Thanh Lam believed the police had selectively targeted her because her husband, Bui Tuan Lam, is a political prisoner. She said that after she was forcefully taken to a police station for trying to attend the public trial of her husband in May 2023, a Da Nang public security officer pointed his finger at her face, telling her that he would not leave her and her daughters alone, implying that the police would continue to intimidate and harass them due to their peaceful resistance.
Vietnam’s state media reported on Feb. 20 that Do Huu Ca, the former police chief of Hai Phong, has been officially indicted on a charge of “committing fraud to appropriate assets” for accepting bribes worth around 35 billion dong ($1,4 million) from two individuals to help them evade “tax evasion” allegations. However, after receiving the bribe, Ca allegedly appropriated the money and refused to assist these individuals.
On Feb. 18, 2023, the Security Investigation Agency of the Quang Ninh Provincial Police detained Do Huu Ca on allegations of “fraudulent appropriation of property.”

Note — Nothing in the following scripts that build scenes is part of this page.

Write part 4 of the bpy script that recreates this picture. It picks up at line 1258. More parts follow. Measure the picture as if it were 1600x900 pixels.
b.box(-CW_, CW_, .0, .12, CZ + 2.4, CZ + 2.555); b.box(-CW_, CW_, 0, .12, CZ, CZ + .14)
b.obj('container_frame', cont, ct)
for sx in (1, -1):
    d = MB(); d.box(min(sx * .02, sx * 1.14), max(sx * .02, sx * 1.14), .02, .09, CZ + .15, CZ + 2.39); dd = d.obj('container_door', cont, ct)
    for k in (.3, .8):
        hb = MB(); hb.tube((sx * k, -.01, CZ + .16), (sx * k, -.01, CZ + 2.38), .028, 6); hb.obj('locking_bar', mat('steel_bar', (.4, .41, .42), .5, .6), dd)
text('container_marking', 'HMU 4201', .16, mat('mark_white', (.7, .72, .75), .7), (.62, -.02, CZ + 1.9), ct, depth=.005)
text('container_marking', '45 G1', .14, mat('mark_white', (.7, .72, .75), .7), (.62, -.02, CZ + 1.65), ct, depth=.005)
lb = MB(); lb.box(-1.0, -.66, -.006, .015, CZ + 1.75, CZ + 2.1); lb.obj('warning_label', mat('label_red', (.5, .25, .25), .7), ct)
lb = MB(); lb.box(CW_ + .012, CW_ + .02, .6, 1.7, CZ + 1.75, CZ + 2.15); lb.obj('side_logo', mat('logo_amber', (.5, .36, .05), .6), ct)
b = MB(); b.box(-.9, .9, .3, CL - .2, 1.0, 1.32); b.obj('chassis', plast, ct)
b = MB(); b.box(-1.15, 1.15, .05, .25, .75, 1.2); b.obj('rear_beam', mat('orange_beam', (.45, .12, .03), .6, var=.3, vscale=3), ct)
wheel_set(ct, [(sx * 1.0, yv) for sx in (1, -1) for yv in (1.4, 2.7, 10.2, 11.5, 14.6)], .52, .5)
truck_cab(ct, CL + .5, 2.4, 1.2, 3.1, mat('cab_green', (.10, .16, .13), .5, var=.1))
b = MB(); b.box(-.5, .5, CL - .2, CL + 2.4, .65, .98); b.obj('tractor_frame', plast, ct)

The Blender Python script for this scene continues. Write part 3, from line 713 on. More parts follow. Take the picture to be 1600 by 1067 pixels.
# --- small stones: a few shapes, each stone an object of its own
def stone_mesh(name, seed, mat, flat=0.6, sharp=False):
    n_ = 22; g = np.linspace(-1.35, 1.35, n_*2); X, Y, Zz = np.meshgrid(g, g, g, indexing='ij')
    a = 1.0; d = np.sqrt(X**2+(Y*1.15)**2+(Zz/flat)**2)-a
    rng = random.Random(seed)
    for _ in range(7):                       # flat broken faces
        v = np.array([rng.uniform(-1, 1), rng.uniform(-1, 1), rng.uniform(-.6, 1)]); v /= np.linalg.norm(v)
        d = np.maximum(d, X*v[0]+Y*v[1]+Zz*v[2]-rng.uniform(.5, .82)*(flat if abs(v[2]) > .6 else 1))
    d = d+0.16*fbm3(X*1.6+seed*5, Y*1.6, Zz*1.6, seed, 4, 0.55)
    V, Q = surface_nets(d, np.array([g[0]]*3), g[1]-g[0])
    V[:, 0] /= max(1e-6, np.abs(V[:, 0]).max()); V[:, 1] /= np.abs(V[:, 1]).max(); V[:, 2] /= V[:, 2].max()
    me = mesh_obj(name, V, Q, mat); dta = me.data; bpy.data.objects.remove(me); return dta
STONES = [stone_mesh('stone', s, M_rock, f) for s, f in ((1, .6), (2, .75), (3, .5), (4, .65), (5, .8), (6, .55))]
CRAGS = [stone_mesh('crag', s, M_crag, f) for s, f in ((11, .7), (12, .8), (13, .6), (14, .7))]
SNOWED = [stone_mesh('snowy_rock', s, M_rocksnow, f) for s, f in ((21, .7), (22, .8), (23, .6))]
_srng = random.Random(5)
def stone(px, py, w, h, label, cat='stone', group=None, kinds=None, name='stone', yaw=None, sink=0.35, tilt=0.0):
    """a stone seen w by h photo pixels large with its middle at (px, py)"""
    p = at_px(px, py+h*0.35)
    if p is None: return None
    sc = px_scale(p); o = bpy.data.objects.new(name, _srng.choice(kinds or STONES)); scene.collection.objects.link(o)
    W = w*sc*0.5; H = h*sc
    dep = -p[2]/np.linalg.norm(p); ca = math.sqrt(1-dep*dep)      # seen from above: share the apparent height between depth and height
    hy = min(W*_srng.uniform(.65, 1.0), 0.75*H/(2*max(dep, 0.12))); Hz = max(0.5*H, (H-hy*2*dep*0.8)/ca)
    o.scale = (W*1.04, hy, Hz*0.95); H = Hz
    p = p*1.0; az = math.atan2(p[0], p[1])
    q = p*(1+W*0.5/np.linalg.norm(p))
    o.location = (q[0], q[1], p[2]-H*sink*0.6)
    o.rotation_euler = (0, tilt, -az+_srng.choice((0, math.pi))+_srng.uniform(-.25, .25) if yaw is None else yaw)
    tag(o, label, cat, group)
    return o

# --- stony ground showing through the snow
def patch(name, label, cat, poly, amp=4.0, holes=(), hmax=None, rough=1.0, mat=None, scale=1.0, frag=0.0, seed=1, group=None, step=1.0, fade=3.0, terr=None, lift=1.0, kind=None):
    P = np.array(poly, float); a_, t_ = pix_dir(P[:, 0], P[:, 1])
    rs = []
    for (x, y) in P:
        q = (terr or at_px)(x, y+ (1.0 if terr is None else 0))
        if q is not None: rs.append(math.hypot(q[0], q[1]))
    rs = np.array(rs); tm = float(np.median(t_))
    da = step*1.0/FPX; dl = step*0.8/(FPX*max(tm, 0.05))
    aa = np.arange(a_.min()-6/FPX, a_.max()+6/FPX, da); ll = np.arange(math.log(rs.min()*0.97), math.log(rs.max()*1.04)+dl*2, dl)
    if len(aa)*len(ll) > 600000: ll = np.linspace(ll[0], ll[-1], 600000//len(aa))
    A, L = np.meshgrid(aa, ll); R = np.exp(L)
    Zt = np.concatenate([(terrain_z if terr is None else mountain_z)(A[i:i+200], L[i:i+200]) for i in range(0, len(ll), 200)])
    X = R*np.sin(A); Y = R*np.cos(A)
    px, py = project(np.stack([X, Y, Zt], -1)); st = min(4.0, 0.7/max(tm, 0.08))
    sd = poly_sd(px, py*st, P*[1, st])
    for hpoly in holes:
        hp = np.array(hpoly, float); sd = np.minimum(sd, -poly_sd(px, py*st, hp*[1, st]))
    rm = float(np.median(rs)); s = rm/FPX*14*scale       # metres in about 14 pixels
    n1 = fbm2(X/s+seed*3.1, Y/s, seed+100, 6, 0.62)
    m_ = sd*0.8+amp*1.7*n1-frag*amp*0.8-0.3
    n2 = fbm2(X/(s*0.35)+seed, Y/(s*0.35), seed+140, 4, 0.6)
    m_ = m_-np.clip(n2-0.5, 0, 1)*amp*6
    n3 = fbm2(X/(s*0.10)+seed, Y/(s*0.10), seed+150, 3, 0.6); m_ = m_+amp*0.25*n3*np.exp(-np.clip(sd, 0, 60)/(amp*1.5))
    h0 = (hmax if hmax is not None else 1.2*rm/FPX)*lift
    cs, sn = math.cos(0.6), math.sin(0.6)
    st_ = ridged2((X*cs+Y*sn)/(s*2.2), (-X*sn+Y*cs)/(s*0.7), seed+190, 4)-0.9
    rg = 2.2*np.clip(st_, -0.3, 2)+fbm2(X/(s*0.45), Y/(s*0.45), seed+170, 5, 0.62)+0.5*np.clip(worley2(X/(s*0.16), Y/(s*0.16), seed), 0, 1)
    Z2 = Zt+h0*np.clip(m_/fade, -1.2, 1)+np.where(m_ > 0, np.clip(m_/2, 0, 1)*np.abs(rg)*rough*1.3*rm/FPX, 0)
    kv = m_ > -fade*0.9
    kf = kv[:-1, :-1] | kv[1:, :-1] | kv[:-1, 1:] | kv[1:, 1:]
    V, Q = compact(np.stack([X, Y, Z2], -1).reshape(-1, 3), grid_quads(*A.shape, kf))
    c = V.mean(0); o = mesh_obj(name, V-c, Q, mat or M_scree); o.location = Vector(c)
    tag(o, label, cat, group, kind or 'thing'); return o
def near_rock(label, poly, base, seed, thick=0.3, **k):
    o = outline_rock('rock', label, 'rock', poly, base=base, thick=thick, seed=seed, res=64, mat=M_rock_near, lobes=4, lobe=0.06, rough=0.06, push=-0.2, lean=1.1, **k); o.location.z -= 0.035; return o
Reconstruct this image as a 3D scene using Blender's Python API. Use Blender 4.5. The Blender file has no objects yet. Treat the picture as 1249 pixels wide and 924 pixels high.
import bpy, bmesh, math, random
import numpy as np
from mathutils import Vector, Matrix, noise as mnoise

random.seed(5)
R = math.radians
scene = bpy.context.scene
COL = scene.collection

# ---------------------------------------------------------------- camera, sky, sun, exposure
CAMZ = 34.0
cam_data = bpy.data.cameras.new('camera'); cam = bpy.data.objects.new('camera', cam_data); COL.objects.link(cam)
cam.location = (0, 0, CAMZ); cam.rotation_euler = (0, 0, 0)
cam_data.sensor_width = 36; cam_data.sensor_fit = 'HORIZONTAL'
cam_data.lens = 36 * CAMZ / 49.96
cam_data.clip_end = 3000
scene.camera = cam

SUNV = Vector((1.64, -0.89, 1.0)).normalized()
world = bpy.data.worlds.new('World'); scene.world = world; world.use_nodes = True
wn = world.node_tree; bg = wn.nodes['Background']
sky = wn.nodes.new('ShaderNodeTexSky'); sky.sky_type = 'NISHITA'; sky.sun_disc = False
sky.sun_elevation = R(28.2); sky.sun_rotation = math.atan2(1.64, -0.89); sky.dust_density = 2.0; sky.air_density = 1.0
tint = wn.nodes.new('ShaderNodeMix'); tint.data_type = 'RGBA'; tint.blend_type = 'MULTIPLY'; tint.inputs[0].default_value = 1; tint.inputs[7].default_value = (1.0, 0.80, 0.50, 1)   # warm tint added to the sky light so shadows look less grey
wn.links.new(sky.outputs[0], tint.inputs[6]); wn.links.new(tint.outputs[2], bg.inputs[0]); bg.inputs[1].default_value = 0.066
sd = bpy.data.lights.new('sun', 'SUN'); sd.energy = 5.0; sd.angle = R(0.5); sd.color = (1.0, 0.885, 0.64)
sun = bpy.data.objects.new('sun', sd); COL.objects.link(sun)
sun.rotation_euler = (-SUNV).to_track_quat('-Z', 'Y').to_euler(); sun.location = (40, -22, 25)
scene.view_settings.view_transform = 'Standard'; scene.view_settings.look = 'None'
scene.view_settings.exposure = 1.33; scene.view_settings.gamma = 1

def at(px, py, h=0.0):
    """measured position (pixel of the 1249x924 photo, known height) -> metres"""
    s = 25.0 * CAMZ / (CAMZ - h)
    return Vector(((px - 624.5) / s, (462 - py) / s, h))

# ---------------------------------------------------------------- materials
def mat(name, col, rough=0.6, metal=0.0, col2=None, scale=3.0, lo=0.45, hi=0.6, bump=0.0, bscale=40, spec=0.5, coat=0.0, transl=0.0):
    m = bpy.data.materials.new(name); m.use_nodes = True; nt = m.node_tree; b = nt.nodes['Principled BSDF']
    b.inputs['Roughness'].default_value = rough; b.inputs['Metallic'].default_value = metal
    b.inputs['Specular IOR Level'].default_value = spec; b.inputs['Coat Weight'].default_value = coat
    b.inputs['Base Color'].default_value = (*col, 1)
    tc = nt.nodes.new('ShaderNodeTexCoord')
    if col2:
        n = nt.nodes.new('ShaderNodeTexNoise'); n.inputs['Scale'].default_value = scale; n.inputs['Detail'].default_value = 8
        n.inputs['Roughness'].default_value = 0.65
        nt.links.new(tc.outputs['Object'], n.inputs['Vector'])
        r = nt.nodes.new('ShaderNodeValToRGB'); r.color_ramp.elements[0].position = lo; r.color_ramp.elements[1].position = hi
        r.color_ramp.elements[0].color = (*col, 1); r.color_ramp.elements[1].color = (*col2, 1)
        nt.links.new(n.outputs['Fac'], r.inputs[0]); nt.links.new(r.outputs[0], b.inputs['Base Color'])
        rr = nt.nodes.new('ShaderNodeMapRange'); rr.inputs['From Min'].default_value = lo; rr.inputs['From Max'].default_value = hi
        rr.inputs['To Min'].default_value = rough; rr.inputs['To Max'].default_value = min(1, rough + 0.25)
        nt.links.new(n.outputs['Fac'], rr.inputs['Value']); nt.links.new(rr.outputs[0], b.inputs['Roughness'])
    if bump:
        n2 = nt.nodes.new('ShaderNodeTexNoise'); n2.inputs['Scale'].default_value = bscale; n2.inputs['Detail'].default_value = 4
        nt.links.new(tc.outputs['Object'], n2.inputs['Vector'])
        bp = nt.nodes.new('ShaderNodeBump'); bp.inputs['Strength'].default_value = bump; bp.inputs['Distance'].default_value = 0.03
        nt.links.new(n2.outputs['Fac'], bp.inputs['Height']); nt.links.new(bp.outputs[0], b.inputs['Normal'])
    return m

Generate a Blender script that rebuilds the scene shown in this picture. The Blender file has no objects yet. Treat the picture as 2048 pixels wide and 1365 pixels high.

Ca, 65, was among those officials arrested and indicted on fraud and bribery charges as Vietnam attempted to crack down on corruption within its political system. The former police chief gained notoriety for leading a forced eviction of a fish farm belonging to a farmer named Doan Van Vuon in Tien Lang District, Hai Phong, in 2012.
The eviction resulted in a tense shootout between the local farmers and the police, in which four policemen and two civilians were wounded. Vuon and his three relatives were arrested and sentenced to between two and five years in prison. Several local officials in Tien Lang District were disciplined and demoted due to their involvement in the eviction. Ca, then police chief, escaped consequences. The incident shed light on land rights issues in Vietnam, where the Communist government owns all lands and private ownership of land is not authorized.